Auto-ID Lab Releases Accada RFID Prototyping Platform

By Mark Roberti

June 14, 2007—The Auto-ID Lab at ETH Zurich/ University St. Gallen in Switzerland has released an open-source RFID prototyping platform called Accada. The lab says this platform will spur adoption of Electronic Product Code technologies by enabling end users, systems integrators and researchers to experiment with EPCglobal Network protocols to develop new applications.

"By downloading this free software stack," says Christian Floerkemeier, a researcher at the lab, "companies or researchers can simulate the EPCglobal Network and figure out how they will collect, aggregate and disseminate EPC data."

Accada was originally developed within the Swiss Auto-ID Lab, and at ETH Zurich's Institute for Pervasive Computing, with major contributions from the Cambridge Auto-ID Lab. The intention, however, has been for it to become an independent open-source effort.

The Accada platform includes a reader software module that can run on an EPC interrogator or separate device. Accada implements the EPCglobal Reader Protocol, a standard enabling EPC readers to communicate with middleware in a standardized manner. The software module incorporates all mandatory and optional features defined by EPCglobal in the Reader Protocol specification. This allows for the filtering of data based on the tag's EPC, as well as which reader antenna reads the tag, the time, the location and so forth. The Accada reader module also supports the EPCglobal Reader Management Specification.

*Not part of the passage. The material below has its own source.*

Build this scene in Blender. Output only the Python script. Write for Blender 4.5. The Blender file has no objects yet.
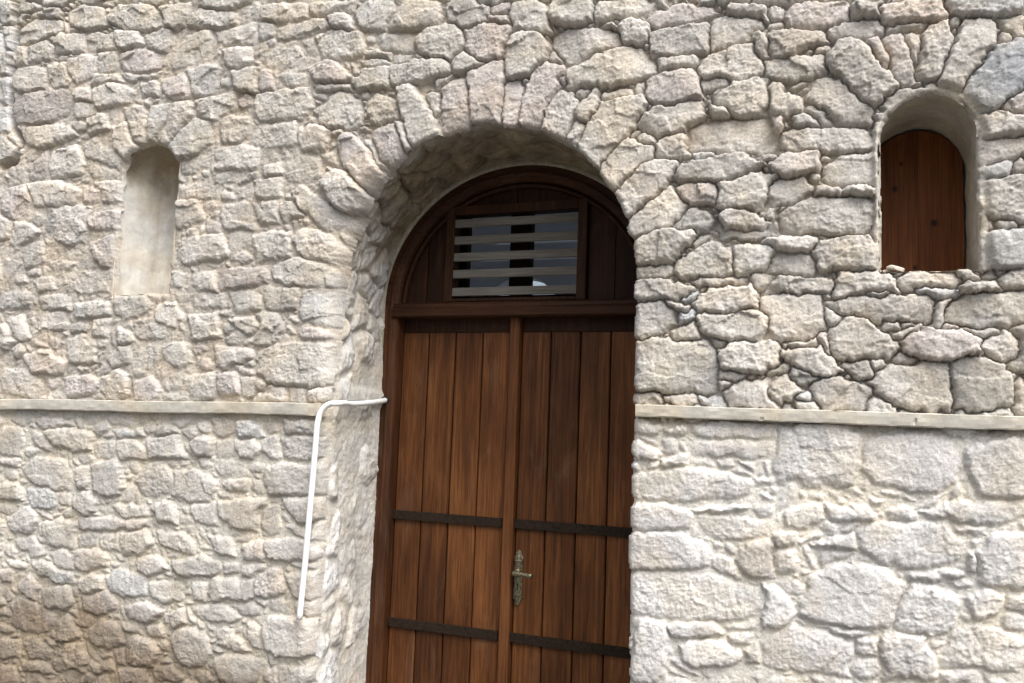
import bpy, math, random
import numpy as np

S = bpy.context.scene
R_ = math.radians
# ------------------------------------------------------------------ camera, sky, sun, exposure
cam_d = bpy.data.cameras.new('Camera')
cam = bpy.data.objects.new('Camera', cam_d)
S.collection.objects.link(cam)
S.camera = cam
cam_d.sensor_width = 36.0
cam_d.lens = 36.0 * 830.0 / 1024.0
cam_d.clip_start = 0.05
cam_d.clip_end = 2000.0
from mathutils import Matrix
cx_ = (0.93573304, 0.35073643, 0.03725096)      # camera right
cu_ = (0.00148731, -0.10953667, 0.99398164)     # camera up
cf_ = (-0.35270591, 0.93004606, 0.10301874)     # view direction
cam.matrix_world = Matrix(((cx_[0], cu_[0], -cf_[0], 0.0),
                           (cx_[1], cu_[1], -cf_[1], -2.3),
                           (cx_[2], cu_[2], -cf_[2], 1.55),
                           (0, 0, 0, 1)))

SUN_EL, SUN_AZ = R_(55), R_(130)      # azimuth: 90 = +X (right along the wall), 180 = out of the wall
W = bpy.data.worlds.new('World')
S.world = W
W.use_nodes = True
wt = W.node_tree
bg = wt.nodes['Background']
sky = wt.nodes.new('ShaderNodeTexSky')
sky.sky_type = 'NISHITA'
sky.sun_disc = False
sky.sun_elevation = SUN_EL
sky.sun_rotation = SUN_AZ
sky.air_density = 1.0
sky.dust_density = 6.0
hs = wt.nodes.new('ShaderNodeHueSaturation')
hs.inputs['Saturation'].default_value = 0.35
wt.links.new(sky.outputs[0], hs.inputs['Color'])
wt.links.new(hs.outputs[0], bg.inputs[0])
bg.inputs[1].default_value = 0.118

sd = bpy.data.lights.new('Sun', 'SUN')
sd.energy = 2.05
sd.angle = R_(52)
sd.color = (1.0, 0.975, 0.945)
sun = bpy.data.objects.new('Sun', sd)
S.collection.objects.link(sun)
from mathutils import Vector
to_sun = Vector((math.sin(SUN_AZ) * math.cos(SUN_EL), math.cos(SUN_AZ) * math.cos(SUN_EL), math.sin(SUN_EL)))
sun.rotation_euler = to_sun.to_track_quat('Z', 'Y').to_euler()
sun.location = (2, -6, 6)

S.view_settings.view_transform = 'Standard'
S.view_settings.look = 'None'
S.view_settings.exposure = 0.86
S.view_settings.gamma = 1.0
S.view_settings.use_curve_mapping = False

C = S.collection
rng = np.random.default_rng(7)
random.seed(5)

# ------------------------------------------------------------------ helpers
_perm = np.random.default_rng(99).permutation(512)
_ang = np.random.default_rng(98).uniform(0, 2 * np.pi, 512)
_gx, _gz = np.cos(_ang).astype(np.float32), np.sin(_ang).astype(np.float32)


def gn(x, z, seed=0):
    """2-D gradient noise, about -0.7 .. 0.7"""
    xi = np.floor(x).astype(np.int64); zi = np.floor(z).astype(np.int64)
    xf = (x - xi).astype(np.float32); zf = (z - zi).astype(np.float32)
    u = xf * xf * xf * (xf * (xf * 6 - 15) + 10)
    v = zf * zf * zf * (zf * (zf * 6 - 15) + 10)

    def g(a, b, fx, fz):
        h = _perm[(_perm[(xi + a + seed * 37) & 511] + zi + b + seed * 91) & 511]
        return _gx[h] * fx + _gz[h] * fz
    n00 = g(0, 0, xf, zf); n10 = g(1, 0, xf - 1, zf)
    n01 = g(0, 1, xf, zf - 1); n11 = g(1, 1, xf - 1, zf - 1)
    a = n00 + u * (n10 - n00); b = n01 + u * (n11 - n01)
    return a + v * (b - a)


def fbm(x, z, freq, octv, seed=0, gain=0.5):
    s = 0; a = 1.0
    for o in range(octv):
        s = s + a * gn(x * freq + 13.7 * o, z * freq + 7.3 * o, seed + o)
        freq *= 2.03; a *= gain
    return s


def link(name, me, mat, parent=None):
    o = bpy.data.objects.new(name, me)
    C.objects.link(o)
    if mat is not None:
        me.materials.append(mat)
    if parent is not None:
        o.parent = parent
    return o


def np_mesh(name, verts, quads, mat, parent=None, color=None, smooth=True):
    me = bpy.data.meshes.new(name)
    nv, nf = len(verts), len(quads)
    me.vertices.add(nv)
    me.vertices.foreach_set('co', np.ascontiguousarray(verts, dtype=np.float32).ravel())
    me.loops.add(nf * 4)
    me.loops.foreach_set('vertex_index', np.ascontiguousarray(quads, dtype=np.int32).ravel())
    me.polygons.add(nf)
    me.polygons.foreach_set('loop_start', np.arange(0, nf * 4, 4, dtype=np.int32))
    me.polygons.foreach_set('loop_total', np.full(nf, 4, dtype=np.int32))
    me.polygons.foreach_set('use_smooth', np.full(nf, smooth, dtype=bool))
    me.update(calc_edges=True)
    if color is not None:
        at = me.color_attributes.new('tint', 'FLOAT_COLOR', 'POINT')
        c4 = np.ones((nv, 4), np.float32); c4[:, :3] = color
        at.data.foreach_set('color', c4.ravel())
    return link(name, me, mat, parent)


def grid_quads(nr, nc):
    i = np.arange((nr - 1) * nc).reshape(nr - 1, nc)[:, :-1].ravel()
    return np.stack([i, i + 1, i + nc + 1, i + nc], 1)


class MB:
    """collects boxes, prisms, tubes into one mesh"""
    def __init__(self): self.v = []; self.f = []
    def add(self, vs, fs):
        b = len(self.v); self.v += [tuple(p) for p in vs]; self.f += [tuple(i + b for i in f) for f in fs]
        return self
    def box(self, x0, x1, y0, y1, z0, z1):
        return self.add([(x0, y0, z0), (x1, y0, z0), (x1, y1, z0), (x0, y1, z0), (x0, y0, z1), (x1, y0, z1), (x1, y1, z1), (x0, y1, z1)],
                        [(0, 1, 5, 4), (1, 2, 6, 5), (2, 3, 7, 6), (3, 0, 4, 7), (4, 5, 6, 7), (3, 2, 1, 0)])
    def prism_xz(self, pts, y0, y1):
        """polygon in x,z (counter-clockwise seen from -y) extruded from y0 (front) to y1"""
        n = len(pts)
        vs = [(x, y0, z) for x, z in pts] + [(x, y1, z) for x, z in pts]
        fs = [tuple(range(n)), tuple(range(2 * n - 1, n - 1, -1))]
        for i in range(n):
            j = (i + 1) % n
            fs.append((j, i, i + n, j + n))
        return self.add(vs, fs)
    def tube(self, pts, r, seg=14, caps=True):
        pts = [Vector(p) for p in pts]; n = len(pts)
        rr = r if hasattr(r, '__len__') else [r] * n
        t0 = (pts[1] - pts[0]).normalized()
        up = Vector((0, 1, 0)) if abs(t0.y) < 0.8 else Vector((1, 0, 0))
        a = t0.cross(up).normalized(); vs = []; fs = []
        for i in range(n):
            t = (pts[min(i + 1, n - 1)] - pts[max(i - 1, 0)]).normalized()
            a = (a - t * a.dot(t)).normalized(); b = t.cross(a)
            for k in range(seg):
                q = 2 * math.pi * k / seg
                vs.append(pts[i] + (a * math.cos(q) + b * math.sin(q)) * rr[i])
        for i in range(n - 1):
            for k in range(seg):
                k2 = (k + 1) % seg
                fs.append((i * seg + k, i * seg + k2, (i + 1) * seg + k2, (i + 1) * seg + k))
        if caps:
            fs.append(tuple(range(seg - 1, -1, -1))); fs.append(tuple(range((n - 1) * seg, n * seg)))
        return self.add(vs, fs)
    def build(self, name, mat, parent=None, bevel=0.0, smooth=False, seg=2):
        me = bpy.data.meshes.new(name)
        me.from_pydata(self.v, [], self.f); me.update()
        if smooth:
            me.polygons.foreach_set('use_smooth', [True] * len(me.polygons))
        o = link(name, me, mat, parent)
        if bevel:
            m = o.modifiers.new('bevel', 'BEVEL'); m.width = bevel; m.segments = seg; m.limit_method = 'ANGLE'
            m.angle_limit = R_(40)
        return o


def empty(name, loc, label, cat, group=None):
    o = bpy.data.objects.new(name, None); C.objects.link(o); o.location = loc
    o['label'] = label; o['category'] = cat
    o['kind'] = 'thing'
    if group: o['group'] = group
    bpy.context.view_layer.update()
    return o


def keep(o, parent):
    """parent while the mesh stays in world coordinates"""
    o.parent = parent
    o.matrix_parent_inverse = Matrix.Translation(parent.location).inverted() if parent.parent is None else Matrix.Identity(4)
    return o

# ------------------------------------------------------------------ materials
def mat_new(name):
    m = bpy.data.materials.new(name); m.use_nodes = True
    return m, m.node_tree, m.node_tree.nodes['Principled BSDF']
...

The Swiss Auto-ID Lab has developed application programming interfaces (APIs) to some commercially available readers, and it has also created a simulation engine. Users can simulate hundreds of readers on a network and, using a graphical user interface, drag and drop virtual RFID tags on readers. This enables users to simulate and test applications, without affecting their real-world operations.

The next module in the platform is middleware for filtering and collecting EPC data, and for connecting a large number of readers in an RFID deployment. Once the interrogators capture tag data, they notify the middleware using network-messaging protocols. The middleware aggregates the data from separate interrogators—eliminating redundant reads and performing other relevant filtering—then sends the data to relevant back-end applications on a schedule set by the network administrator. The interface between the filtering and collection middleware and the back-end application is based on EPCglobal's Application-Level Events (ALE) Version 1.0 specification, which determines the networking protocols used by the middleware to communicate with back-end systems.